Similarly, early experiments (Chapters 1 and 2) investigate the concepts product sounds are represented with. First, basic sounds categories are determined based on the perceptual similarities of different product sounds. Accordingly, people can distinguish six categories of sounds: air, alarm, cyclic, liquid, impact, and mechanical. Each of these sound categories can be represented with various concepts in memory. Our studies suggest that eleven different types of basic concepts exist: action, emotion, location, material, abstract meanings, onomatopoeia, psychoacoustics, sound type, source, source properties, and temporal descriptions. These findings are the first to suggest that listeners’ responses to product sounds are based on experiential aspects of sounds and not only on acoustical aspects. These experiential aspects also often relate to the product that emits the sound.

Considering the occurring product sound concepts, it is evident that it is often the product that dominates the mental representation of product sounds. To investigate this further, people’s memory performances concerning product sounds are tested with accompanying pictures or text that described the product as sound source (Chapter 3). Interesting findings are that the presence of a picture or a label at learning a sound allows people remember the label of the sound. However, the presence of an image at learning a sound hinders the recognition performance. This suggests that source of the sound has a positive semantic influence on memory for product sounds, but negative influence on storing the sound’s auditory properties (spectral-temporal).

As suggested by the first experiments, meaning attribution to product sounds occur on different levels of semantic association. The most commonly occurring sound description has been the ‘source’ description. That is, when people are asked to describe what they hear, their direct response would be labeling the sound by the product name. Despite their effort to label the product, people are not very good at providing the right label for the sound if the sound is presented without context (Chapters 4 and 5). Incorrect responses often refer to a very similar product sound (e.g., hand-dryer instead of hairdryer). This makes product sounds ambiguous. However, the presence of context helps people to correctly label a sound (Chapter 5). The context may be a room in which the product sound often occurs (e.g., bedroom) or an object that is conceptually related to the product (e.g., hairbrush). The latter context provides the most information for the correct identification of the sound source.

In conclusion, these experimental findings altogether provide more insight into the mental representations of product sounds and demonstrate that responses given to product sounds depend on the type of the sound, availability of the context, and the use of interaction with the sound. Another important finding is that sound is an integral property of the product. Consequently, meaningful associations conveyed by a sound are subject to influences of the product concept. Furthermore, the ambiguity of the product sounds provides bases for the conceptual judgments. That is, a product sound may not be correctly identified as, e.g., a hairdryer. Yet, this sound will activate other concepts. Listeners use meanings derived from concepts to judge the congruency between a product and its sound.
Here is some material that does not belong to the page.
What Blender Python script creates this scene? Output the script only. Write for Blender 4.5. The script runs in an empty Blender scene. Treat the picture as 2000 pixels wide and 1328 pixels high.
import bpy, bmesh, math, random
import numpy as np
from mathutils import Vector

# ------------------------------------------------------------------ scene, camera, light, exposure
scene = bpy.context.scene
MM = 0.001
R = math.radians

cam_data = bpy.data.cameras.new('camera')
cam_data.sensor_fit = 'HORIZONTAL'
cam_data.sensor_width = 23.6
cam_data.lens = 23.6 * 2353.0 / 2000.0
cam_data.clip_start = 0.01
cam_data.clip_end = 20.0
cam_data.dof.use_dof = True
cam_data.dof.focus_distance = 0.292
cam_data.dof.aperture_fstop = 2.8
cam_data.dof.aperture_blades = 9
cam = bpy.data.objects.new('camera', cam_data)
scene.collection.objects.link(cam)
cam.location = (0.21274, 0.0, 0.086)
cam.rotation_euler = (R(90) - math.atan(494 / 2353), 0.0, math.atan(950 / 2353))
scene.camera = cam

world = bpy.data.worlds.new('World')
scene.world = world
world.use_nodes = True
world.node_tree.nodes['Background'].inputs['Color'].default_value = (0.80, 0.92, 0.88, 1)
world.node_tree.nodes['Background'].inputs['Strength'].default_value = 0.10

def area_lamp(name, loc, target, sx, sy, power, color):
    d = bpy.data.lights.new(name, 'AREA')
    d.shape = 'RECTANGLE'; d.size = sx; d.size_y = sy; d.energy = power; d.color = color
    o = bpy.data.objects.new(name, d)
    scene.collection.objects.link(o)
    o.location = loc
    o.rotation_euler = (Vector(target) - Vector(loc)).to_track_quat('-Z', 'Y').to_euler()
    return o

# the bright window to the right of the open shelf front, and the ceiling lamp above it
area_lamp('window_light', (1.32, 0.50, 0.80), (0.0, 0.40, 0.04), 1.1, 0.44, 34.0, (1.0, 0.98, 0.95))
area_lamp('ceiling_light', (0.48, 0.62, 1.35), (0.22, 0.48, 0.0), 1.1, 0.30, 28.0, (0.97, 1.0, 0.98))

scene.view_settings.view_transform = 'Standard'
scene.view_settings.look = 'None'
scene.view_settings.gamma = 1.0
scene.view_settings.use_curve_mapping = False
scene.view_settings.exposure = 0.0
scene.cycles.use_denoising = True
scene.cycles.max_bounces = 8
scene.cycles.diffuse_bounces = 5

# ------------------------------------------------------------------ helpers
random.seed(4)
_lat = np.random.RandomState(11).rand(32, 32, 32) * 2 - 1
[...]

The remaining part of the thesis mainly tackles designers’ activities regarding product sounds. Because product sound design is a very new topic, (sound) designers lack tools and methods to design product sounds more efficiently. Therefore, a new visual tool that can facilitate the communication of sound designers during a design activity is proposed (Chapter 6). This tool makes use of pictograms that visually depict a composition of a product sound. Thus, a library of pictograms is designed to represent certain sound producing parts. With the sound producing parts and their physical representations on the computer, designers can model product sounds in the conceptual design phase.
In addition, the existing methods of product development are reviewed and a new methodology for designing product sounds is proposed (Chapter 7). Especially, sounding sketches and sounding models need to be included in a designer’s daily routine of sound design. The proposed method enables (sound) designers to systematically tackle the sound design process and to efficiently communicate the sound related design problems/solutions.

Finally, the disciplines (acoustics, engineering, psychology, psychoacoustics, and musicology) contributing to product sound design are discussed and the responsibilities of a sound designer within the multi-disciplinary task of sound design are indicated (Chapter 8). It is suggested that product sound design should be an independent field that encompasses an inter-disciplinary approach. Therefore, design teams should include an expert who understands the inter-disciplinary nature of product sound design.

With this thesis, I hope to draw attention of both industry and academia to product sound design as an upcoming discipline. The thesis focuses on the human-aspect of product sounds. Findings demonstrate that the effects product sounds have on people are undeniable. Therefore, these effects should be considered at all times for the design, marketing, selling, and the use of the product.